On looking back over the years, one event each summer still holds wonderful memories. Grandpa’s dad would rent a cottage on Wall Lake for 1 or 2 weeks. What fun! A fishing pole and a piece of bread could catch hundreds of bluegills and sunfish right off the dock. Of course they were small and had to be tossed back but still it was a lot of fun.

It was at this lake that he first saw a beautiful, streamlined boat with the ends turned up. Great-grandpa said it was a canoe and acted like it was as deadly as a rattlesnake. You get in one, go out in the water and tip over and drown. Looking around he noticed quite a few of those “canoes”. In the evening people would be out in them fishing or just paddling around. He watched anxiously for them to turn over and drown everyone, but it never happened. So the day came when a cousin came over. As soon as all the older folks had arrived they got into boats and left for a resort on the other side of the lake. The 2 boys put the dreaded canoe in the water and climbed in. How nice it responded to a stroke of the paddle. Soon they were cruising around the lake. Everything went fine until they met up with dad and mom on the far side. They looked at the boys in shock and horror. We were told in no uncertain terms to go back home before we tipped over. We got told again of the canoes propensity to turn over and drown all on board. This must be what makes them so popular!

On returning home, another problem had developed. There was a big Box-elder tree that grew on the edge of our lot. It bowed over across the fence and a large part of it was over the neighbors land. In the top of this tree was a tree house. It had been built by a bunch of kids that had over the years caused my grandpa and his brother a lot of trouble. On the outside the large letters were notices that those two could not be members of the “club”. The regular members jeered and taunted them. This went on for about 4 days. Finally they came up with a plan.

The younger brother went to work with an axe. Due to the great leaning of the tree it wasn’t long before there were snapping noises. The “club” at this point was offering free memberships, but it was too late. The screams brought out the parents just in time to see the whole tree and “club” came crashing down. It came down sort of slow and no one got hurt. Grandpa’s dad didn’t take to hot to this “affirmative action”, but he said that he was sick of all the box-elder beetles and was going to remove the tree anyway. It also taught the nasty kids not to mess with the 2 brothers.

Meanwhile the war raged on. Pearl Harbor and the resulting war was to make dramatic changes in their life style.

Thursday, September 27, 2007

Cowboys 'n' Indians


With the terrible threat of TadyAtes being removed from our lives, there only remained one real threat. That being, “If you don’t behave, I’ll lock you in the coal bin.” In the winter the smell of burning coal filled the air. Small children didn’t really understand what was in the coal bin.

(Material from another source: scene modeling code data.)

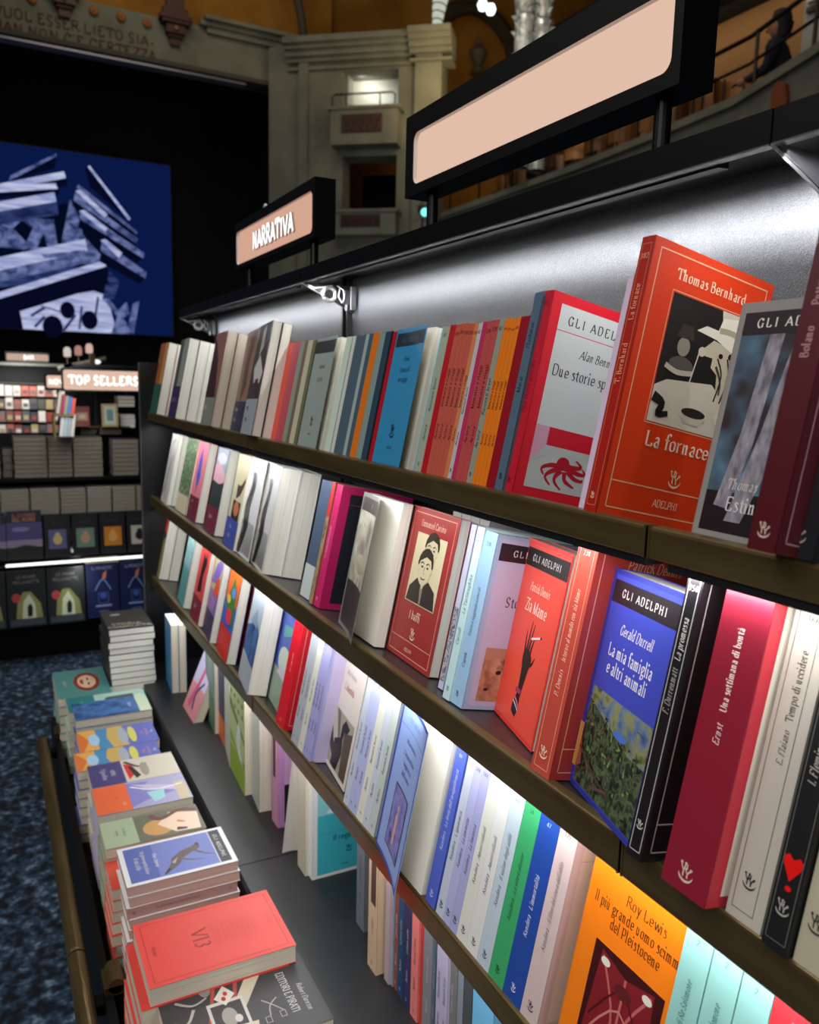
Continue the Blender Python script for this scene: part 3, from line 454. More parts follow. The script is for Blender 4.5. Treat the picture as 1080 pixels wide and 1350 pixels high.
 {'r': 4, 'k': 'S', 'x': -0.8031, 'y': 0.426, 'z': -0.76, 'w': 0.11, 'h': 0.173, 'yaw': 0, 'd': 'indigo spine', 'c': '#34325c', 'D': 't3', 't': 0.0206},
 {'r': 4, 'k': 'S', 'x': -0.7815, 'y': 0.4255, 'z': -0.76, 'w': 0.11, 'h': 0.173, 'yaw': 0, 'd': 'salmon pink spine', 'c': '#e88078', 'D': 't1', 't': 0.0179},
 {'r': 4, 'k': 'S', 'x': -0.7683, 'y': 0.428, 'z': -0.76, 'w': 0.11, 'h': 0.173, 'yaw': 0, 'd': 'tomato red spine', 'c': '#c8403c', 't': 0.0117},
 {'r': 4, 'k': 'S', 'x': -0.75, 'y': 0.4245, 'z': -0.76, 'w': 0.11, 'h': 0.173, 'yaw': 0, 'd': 'warm grey spine', 'c': '#85828a', 'D': 't3', 't': 0.0207},
 {'r': 4, 'k': 'S', 'x': -0.7339, 'y': 0.427, 'z': -0.76, 'w': 0.11, 'h': 0.173, 'yaw': 0, 'd': 'sea-green grey spine', 'c': '#4c6c74', 'D': 't3', 't': 0.0092},
 {'r': 4, 'k': 'S', 'x': -0.7193, 'y': 0.425, 'z': -0.76, 'w': 0.11, 'h': 0.173, 'yaw': 0, 'd': 'pale lavender spine', 'c': '#bcb4d0', 'D': 't1', 'n': 2, 't': 0.0124},
 {'r': 4, 'k': 'S', 'x': -0.6989, 'y': 0.4285, 'z': -0.76, 'w': 0.11, 'h': 0.173, 'yaw': 0, 'd': 'taupe spine', 'c': '#7c7876', 'D': 't3', 't': 0.0188},
 {'r': 4, 'k': 'S', 'x': -0.6818, 'y': 0.4295, 'z': -0.76, 'w': 0.11, 'h': 0.173, 'yaw': 0, 'd': 'cool grey spine', 'c': '#8a929c', 't': 0.0133},
 {'r': 4, 'k': 'S', 'x': -0.6653, 'y': 0.4285, 'z': -0.76, 'w': 0.11, 'h': 0.173, 'yaw': 0, 'd': 'dark grey spine with red edge', 'c': '#4c5054', 't': 0.016},
 {'r': 4, 'k': 'S', 'x': -0.6485, 'y': 0.429, 'z': -0.76, 'w': 0.11, 'h': 0.173, 'yaw': 0, 'd': 'light blue paperback', 'c': '#74bce4', 'D': 'ltblue', 't': 0.0393},
]
STACKS = [
 {'name': 'woman', 'z': -0.75, 'n': 7, 'c': '#4f8c88', 'D': 'st_woman', 't': 0.022, 'lab': 'teal paperback with a red-haired woman portrait', 'x0': -2.1859, 'x1': -1.9903, 'y0': 0.116, 'y1': 0.2367},
 {'name': 'tower', 'z': -0.61, 'n': 11, 'c': '#3c3a38', 'D': 'st_tower', 't': 0.0165, 'rot': 1, 'lab': 'charcoal-covered white-paged book', 'x0': -2.2108, 'x1': -2.0366, 'y0': 0.2393, 'y1': 0.3469},
 {'name': 'ship', 'z': -0.752, 'n': 6, 'c': '#a8ccc0', 'D': 'st_ship', 't': 0.02, 'lab': 'mint paperback with teal label and dark ship', 'x0': -1.9925, 'x1': -1.9004, 'y0': 0.1321, 'y1': 0.3068},
 {'name': 'blue', 'z': -0.748, 'n': 6, 'c': '#2c5c94', 'D': 'st_blue', 't': 0.02, 'lab': 'blue paperback with a pale right strip', 'x0': -1.9396, 'x1': -1.8383, 'y0': 0.1406, 'y1': 0.3043},
 {'name': 'rainbow', 'z': -0.75, 'n': 6, 'c': '#6c70b4', 'D': 'st_face', 't': 0.02, 'lab': 'painted paperback with orange, blue and periwinkle bands, farther stack', 'x0': -1.7765, 'x1': -1.6727, 'y0': 0.1347, 'y1': 0.2906},
 {'name': 'rainbow2', 'z': -0.75, 'n': 6, 'c': '#6c70b4', 'D': 'st_face', 't': 0.02, 'lab': 'painted paperback with orange, blue and periwinkle bands, nearer stack', 'x0': -1.6712, 'x1': -1.5874, 'y0': 0.1212, 'y1': 0.2809},
 {'name': 'purple', 'z': -0.745, 'n': 7, 'c': '#cfc6b4', 'D': 'st_purple', 't': 0.018, 'lab': 'cream paperback with purple label and small red figure', 'x0': -1.5937, 'x1': -1.4977, 'y0': 0.1386, 'y1': 0.2981},
 {'name': 'orange', 'z': -0.745, 'n': 7, 'c': '#a8a4c8', 'D': 'st_orange', 't': 0.018, 'lab': 'lilac streaked paperback with orange label', 'x0': -1.4962, 'x1': -1.3928, 'y0': 0.1361, 'y1': 0.2984},
 {'name': 'green', 'z': -0.742, 'n': 7, 'c': '#8c9884', 'D': 'st_green', 't': 0.018, 'lab': 'paperback with sage label and painted reclining woman', 'x0': -1.3602, 'x1': -1.2753, 'y0': 0.1341, 'y1': 0.2945},
 {'name': 'coral', 'z': -0.765, 'n': 6, 'c': '#e0563f', 'D': 'st_coral', 't': 0.02, 'lab': 'coral-orange paperback mostly hidden beside the greyhound stack', 'x0': -1.2836, 'x1': -1.1985, 'y0': 0.1326, 'y1': 0.2822},
 {'name': 'hound', 'z': -0.728, 'n': 8, 'c': '#e4e4e4', 'D': 'st_hound', 't': 0.0165, 'alt': 1, 'lab': 'white-bordered blue paperback with a leaping dog', 'x0': -1.2441, 'x1': -1.1367, 'y0': 0.1467, 'y1': 0.3103},
 {'name': 'vi', 'z': -0.722, 'n': 8, 'c': '#e0463c', 'D': 'st_vi', 't': 0.026, 'lab': 'coral-red paperback with thin dark frame', 'x0': -1.039, 'x1': -0.9107, 'y0': 0.1393, 'y1': 0.3241},
 {'name': 'pirate', 'z': -0.748, 'n': 8, 'c': '#3c3a3a', 'D': 'st_pirate', 't': 0.024, 'lab': 'charcoal paperback with pinned papers and red ribbons', 'x0': -0.931, 'x1': -0.8011, 'y0': 0.1488, 'y1': 0.3329},
]

WHT = '#e8e4da'; INK = '#1c1a1e'
def gli(panel, band, border_in=.035, title=(), tc=INK, bt=WHT):
    return [('R', .05, .022, .985, .978, panel), ('R', .05, .855, .985, .955, band), ('T', 'GLI ADELPHI', .52, .888, .034, bt, 'B', 'c', .98)] + list(title)
FOLI = noisy(['#0e110c', '#1c2616', '#2c3a2a', '#5c6c48', '#2c1c20', '#6c7c5c'], 95, .45, 6, dist=.8)
SKYP = noisy(['#34507c', '#5c7498', '#8c8c58', '#3c4a30'], 70, .45, 5)
STONE = noisy(['#8a5c48', '#b98468', '#c99f80', '#4c3428'], 60, .5, 5)
TRUNK = noisy(['#54505a', '#86828c', '#a8a4ac'], 160, .5, 4, (3, 1, .4))
FORST = noisy(['#18121a', '#2c262c', '#4c6a80', '#84a4bc'], 18, .5, 3)
def LEAVES():
    rl = random.Random(11); o = []
    for i in range(110):
        x = rl.uniform(.1, .93); y = rl.uniform(.05, .40 - .1*abs(x - .1)); a = rl.uniform(0, 3.1); L = rl.uniform(.025, .06)
        o.append(('W', [(x, y), (x + L*math.cos(a), y + L*.64*math.sin(a))], .022, .006, rl.choice(['#1c2c20', '#2f4a34', '#486b4a', '#7c9458', '#5c2c30', '#26281e', '#3c5c54', '#16180f'])))
    for i in range(14):
        x = rl.uniform(.08, .9); y = rl.uniform(.36, .455); o.append(('W', [(x, y), (x + .05, y + rl.uniform(-.02, .02)), (x + .1, y - .01)], .008, .003, rl.choice(['#3c4428', '#7c8440', '#2c3020'])))
    return o
ETCH = noisy(['#202020', '#c8c8d0', '#303034', '#d8d8e0'], 260, .5, 5)
WASH = noisy(['#34323c', '#6c68b4', '#8c88c8', '#584850'], 60, .5, 4)
BLUEM = noisy(['#16224c', '#2c4c84', '#4878b0', '#1c2c58'], 25, .5, 5)
GREYP = noisy(['#38342f', '#8a8474', '#b9b4a4', '#4c463c'], 22, .5, 3)
def zebra():
    o = []
    for i in range(16): o.append(('W', [(.05 + .06*i, .03), (.12 + .055*i, .12 + .01*(i % 3)), (.02 + .062*i, .26), (.15 + .05*i, .36)], .022, .012, '#141414'))
    for i in range(5): o.append(('W', [(.1 + .04*i, .02), (.25 + .06*i, .3), (.18 + .07*i, .5), (.35 + .05*i, .72), (.3 + .06*i, .95 - .03*i)], .05, .015, '#141414'))
    return o
def face(cx, cy, s, skin='#cfc4a8', hair='#2a241e'):
    y = lambda k: cy + k * s * .66
    return [('O', cx, y(.22), s*.9, s*.66*.88, hair), ('O', cx, y(-.08), s*.76, s*.66*.88, skin), ('O', cx-s*.78, y(-.05), s*.1, s*.1, skin), ('O', cx+s*.78, y(-.05), s*.1, s*.1, skin),
            ('P', [(cx-s*.8, y(.25)), (cx-s*.6, y(.85)), (cx+s*.1, y(1.12)), (cx+s*.7, y(.85)), (cx+s*.82, y(.2)), (cx+s*.6, y(.5)), (cx, y(.62)), (cx-s*.5, y(.4))], hair),
            ('W', [(cx-s*.55, y(.2)), (cx-s*.35, y(.3)), (cx-s*.12, y(.2))], s*.09, s*.04, hair), ('W', [(cx+s*.12, y(.2)), (cx+s*.35, y(.3)), (cx+s*.55, y(.2))], s*.09, s*.04, hair),
            ('O', cx-s*.32, y(.05), s*.12, s*.04, hair), ('O', cx+s*.32, y(.05), s*.12, s*.04, hair),
            ('W', [(cx+s*.02, y(.1)), (cx-s*.08, y(-.25)), (cx+s*.08, y(-.3))], s*.05, s*.05, '#8a7c68'), ('W', [(cx-s*.26, y(-.55)), (cx, y(-.62)), (cx+s*.26, y(-.55))], s*.09, s*.05, '#5a2c24')]
def frames(c, sp=True):
    f = [('B', .05, .03, .95, .97, c, .0009), ('R', .05, .128, .95, .1325, c)]
    return f
SPF = lambda c: [('B', .14, .025, .86, .975, c, .0006)]
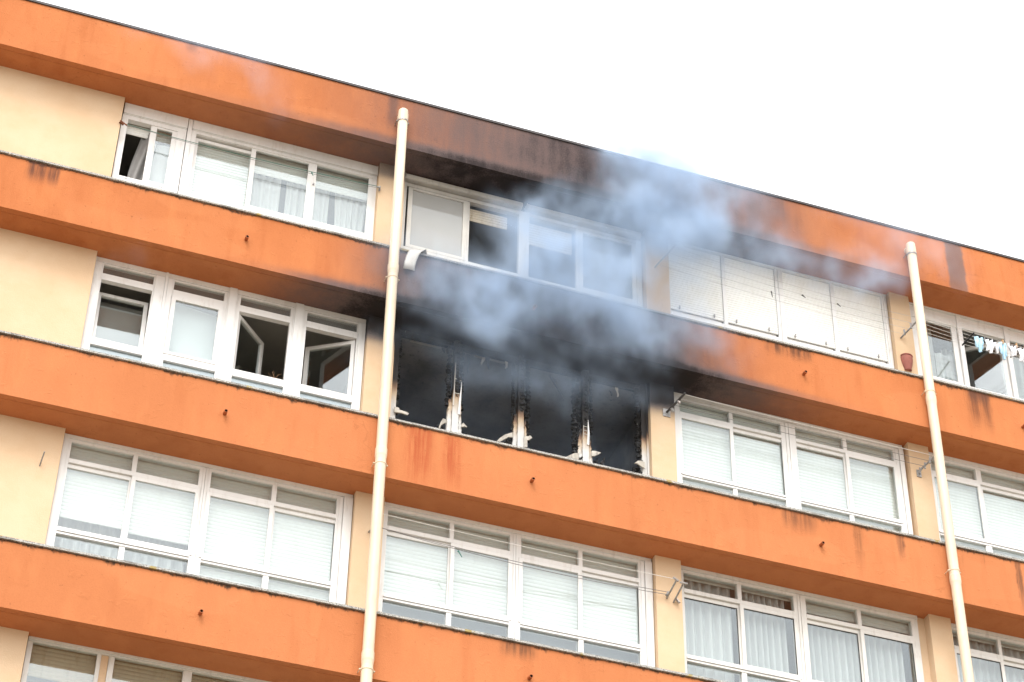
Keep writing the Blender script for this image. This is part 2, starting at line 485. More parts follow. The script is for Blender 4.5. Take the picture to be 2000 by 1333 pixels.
def world_loc(o):
    p = Vector((0, 0, 0))
    while o is not None:
        p += o.location; o = o.parent
    return p

def obj(name, mb, mats, parent=None, smooth=False, uv=None, at=None):
    """one mesh object; vertices are given in world coordinates"""
    me = bpy.data.meshes.new(name)
    base = world_loc(parent) if parent is not None else Vector((0, 0, 0))
    org = Vector(at) if at is not None else base
    me.from_pydata([(v[0] - org.x, v[1] - org.y, v[2] - org.z) for v in mb.v], [], mb.f)
    mats = mats if isinstance(mats, list) else [mats]
    for mm in mats: me.materials.append(mm)
    if len(mats) > 1: me.polygons.foreach_set('material_index', mb.mi)
    if smooth: me.polygons.foreach_set('use_smooth', [True] * len(me.polygons))
    if uv is not None:
        l = me.uv_layers.new(name='facade')
        vi = np.empty(len(me.loops), dtype=np.int32); me.loops.foreach_get('vertex_index', vi)
        va = np.array([uv(*v) for v in mb.v], dtype=np.float32)
        l.data.foreach_set('uv', va[vi].ravel())
    me.update()
    o = bpy.data.objects.new(name, me)
    COL.objects.link(o)
    if parent is not None:
        o.parent = parent
    o.location = org - base
    return o

def thing(name, label, cat, loc, group=None):
    o = bpy.data.objects.new(name, None)
    o.empty_display_size = 0.2
    o.location = loc
    COL.objects.link(o)
    o['label'] = label; o['category'] = cat
    if group: o['group'] = group
    return o

def tag(o, label, cat, group=None):
    o['label'] = label; o['category'] = cat
    if group: o['group'] = group
    return o

# ------------------------------------------------------------------ ground
g = MB(); g.grid([[(-400, -400, GROUND), (400, -400, GROUND)], [(-400, 400, GROUND), (400, 400, GROUND)]])
go = obj('ground', g, mat_ground()); go['kind'] = 'structure'

# ------------------------------------------------------------------ the building
XL, XR = -9.0, 27.0
BLD = thing('apartment_building', 'orange and cream apartment block with white windows and one burnt-out window', 'building', P0)

for i in range(7):
    # band: front face, underside with a drip groove near the front edge
    s_, t_ = S[i], T[i]
    mb = MB()
    prof = [(YF, s_), (YF + 0.085, s_), (YF + 0.088, s_ + 0.006), (YF + 0.096, s_ + 0.006), (YF + 0.099, s_), (0.30, s_), (0.30, t_), (YF, t_)]
    mb.prism(prof, XL, XR)
    ob = obj('parapet_band', mb, MB_ORANGE[min(i, 3)], BLD, uv=lambda x, y, z, t_=t_: (x, (t_ - z)))
    if i == 0:
        mb = MB(); mb.prism([(YF - 0.02, t_ - 0.018), (0.6, t_ - 0.0), (0.6, t_ + 0.03), (YF - 0.02, t_ + 0.022)], XL - 0.02, XR + 0.02)
        obj('roof_edge', mb, M_EDGE, ob)
        mb = MB(); mb.box(XL, XR, 0.30, 9.0, t_ - 0.3, t_ - 0.05)
        obj('roof', mb, M_EDGE, BLD)
    else:
        mb = MB()
        x = XL
        rr = random.Random(i)
        while x < XR:      # coping stones laid end to end
            x2 = min(XR, x + 1.35)
            dz = rr.uniform(-0.002, 0.002)
            mb.box(x + 0.002, x2 - 0.002, YF - 0.028, 0.09, t_ + 0.001, t_ + 0.030 + dz)
            x = x2
        obj('coping', mb, M_STONE, ob)

BAYS = {'A': (1.82, 5.50), 'B': (5.88, 9.56), 'C': (9.93, 13.55), 'D': (13.89, 17.58)}
PIERS = [(5.497, 5.878), (9.562, 9.925), (13.553, 13.882), (17.60, 17.95)]

for r in range(4):
    zt, zb = S[r], T[r + 1]
    mb = MB().box(XL, 1.815, 0, 0.30, zb, zt)
    obj('wall', mb, M_CREAM, BLD)
    for a, b in PIERS:
        mb = MB().box(a, b, 0.0, 0.30, zb, zt)
        if a > 13 and r >= 1: mb.box(a - 0.12, a, 0.135, 0.30, zb, zt)
        obj('pier', mb, M_CREAM, BLD)
    obj('wall', MB().box(17.95, XR, 0, 0.30, zb, zt), M_CREAM, BLD)
for r in range(4, 7):
    obj('wall', MB().box(XL, XR, 0.05, 0.30, T[r + 1] if r < 6 else GROUND, S[r]), M_CREAM, BLD)

# rooms behind the windows: one shell per flat
for r in range(4):
    zt, zb = S[r], S[r + 1] + 0.22
    for k, (bay, (a, b)) in enumerate(BAYS.items()):
        burnt = (r == 1 and bay == 'B')
        mt = M_BURNTROOM if burnt else M_ROOM
        x0, x1 = a - 0.14, b + 0.14
        y0, y1 = 0.302, 4.6
        mb = MB()
        mb.box(x0, x1, y1, y1 + 0.1, zb, zt)                 # back
        mb.box(x0 - 0.02, x0, y0, y1, zb, zt); mb.box(x1, x1 + 0.02, y0, y1, zb, zt)
        mb.box(x0, x1, y0, y1, zb - 0.04, zb)
        mb.box(x0, x1, y0, y1, zt + 0.002, zt + 0.05)
        o = obj('room', mb, mt, BLD)
        if burnt: o['label'] = 'soot-blackened room behind the burnt-out window'
mb = MB(); mb.box(XL, XR, 8.9, 9.0, GROUND, T[0]); mb.box(XL, XL + 0.1, 0.3, 8.9, GROUND, T[0]); mb.box(XR - 0.1, XR, 0.3, 8.9, GROUND, T[0])
obj('rear_wall', mb, M_CREAM, BLD)

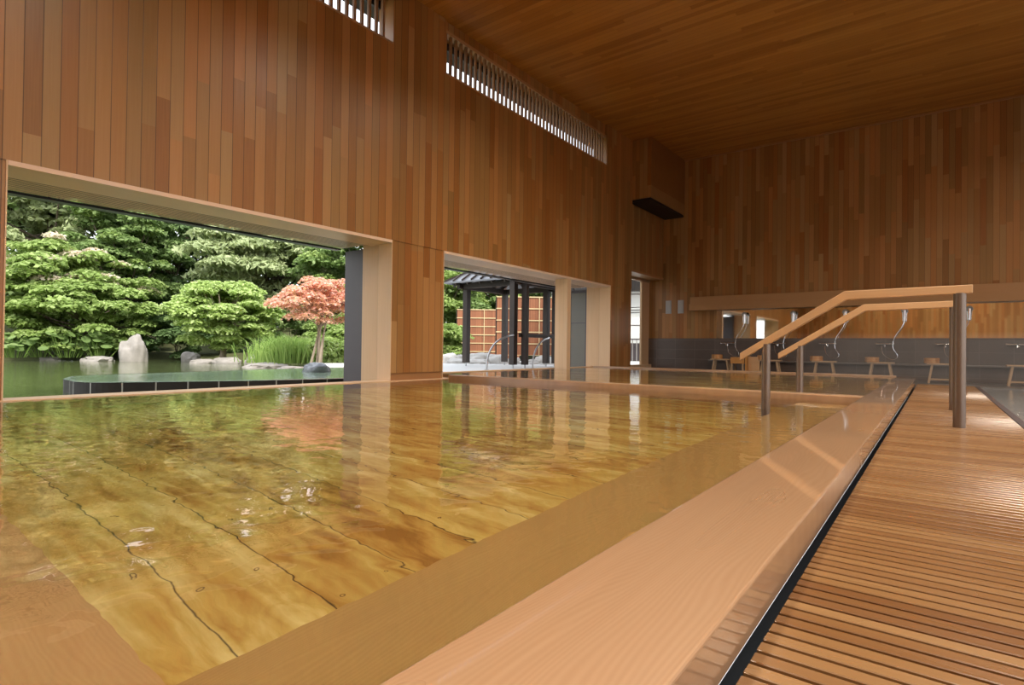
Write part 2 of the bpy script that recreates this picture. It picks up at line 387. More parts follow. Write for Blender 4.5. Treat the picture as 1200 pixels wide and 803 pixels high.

There was never any light in them and what little light did shine in showed shiny sparkly things. Whether these were eyes or teeth no one wanted to find out.



One thing greatly coveted by my Grandpa was a pocketknife and a real “cap gun”. The knife of course wasn’t to be had because “you’ll cut yourself” and the gun cots $1.29 and was way to expensive. On Wednesday night at 7 pm the “Lone Ranger” came on and Grandpa listened to the thundering hoof beats of the great horse “Silver” and the cry “The Lone Ranger Rides Again!” For a while each Wed. night they were transported back in time to where good prevailed and the evil was either shot or severely punished.



During the day they played “Cowboys and Indians”. One rich kid had 4 sets of double holsters and chrome plated cap guns. He’d let you use one but that meant that he could say whom really “got shot” or not. You could waylay him between the barns and shoot him at point blank range. He could tell you that your bullet hit an obstruction and therefore you didn’t “get him”. Meanwhile he could shoot at you from a block away and never miss! Grandpa learned one of the basic principles of life being, “Them whats got = gets”. Once can imagine the great thrill when for Grandpa’s birthday his favorite Aunt bought him a bow and arrow set.



Due to the war in progress it didn’t have metal points on the arrows but some form of plastic. This bow was shot from morning to night until he got pretty efficient with it. This led to two things in his life. They were probably not real good, but in retrospect one was pretty neat. First, was the Cowboys and Indians ordeal. Being the only kid with a bow and arrow he automatically became the Indian. He learned that in the game of “guns”, it was the one who quietly waited in cover that usually “got” the other guy who sneaked around looking for you.



So it happened one day that he hid between one of the barns behind some wild plants and waited. After a while he saw the rich kid complete with cowboy boots and clothes. He had two guns fastened low for a fast draw and peeked out from behind some junk and got ready to make a run across an empty back lot. After looking around for the “enemy” he made his run. Grandpa drew back his bow, swung with him, got a good lead on him and shot. Even today he can look back and see the beautiful arch that arrow made. The arrow went clear across the lot and hit the rich kid right in the top of head neatly removing his cowboy Roy Roger’s hat. For once there was no argument about his being shot. That also was the last time we played Cowboy and Indians. From then on it was America’s army against the Japanese and Germans as the war raged on.



The second ordeal was due to squirrels. This particular one was sitting on top of the neighbor’s house and sassing Grandpa. It was pretty iffy whether the small bow and arrow would bring down a squirrel, but here was the big chance. Carefully drawing back the bow he took a fine aim. The arrow went right under its mark and over the ridge of the house. This proved 2 things. He didn’t hold it high enough and an arrow only makes a small hose in a neighbor’s front window. That of course can easily be fixed with several layers of scotch tape. Why would a guy get so bent out of shape for such a small hole! He avoided going on that street for about three months. No sense in stirring up unnecessary trouble!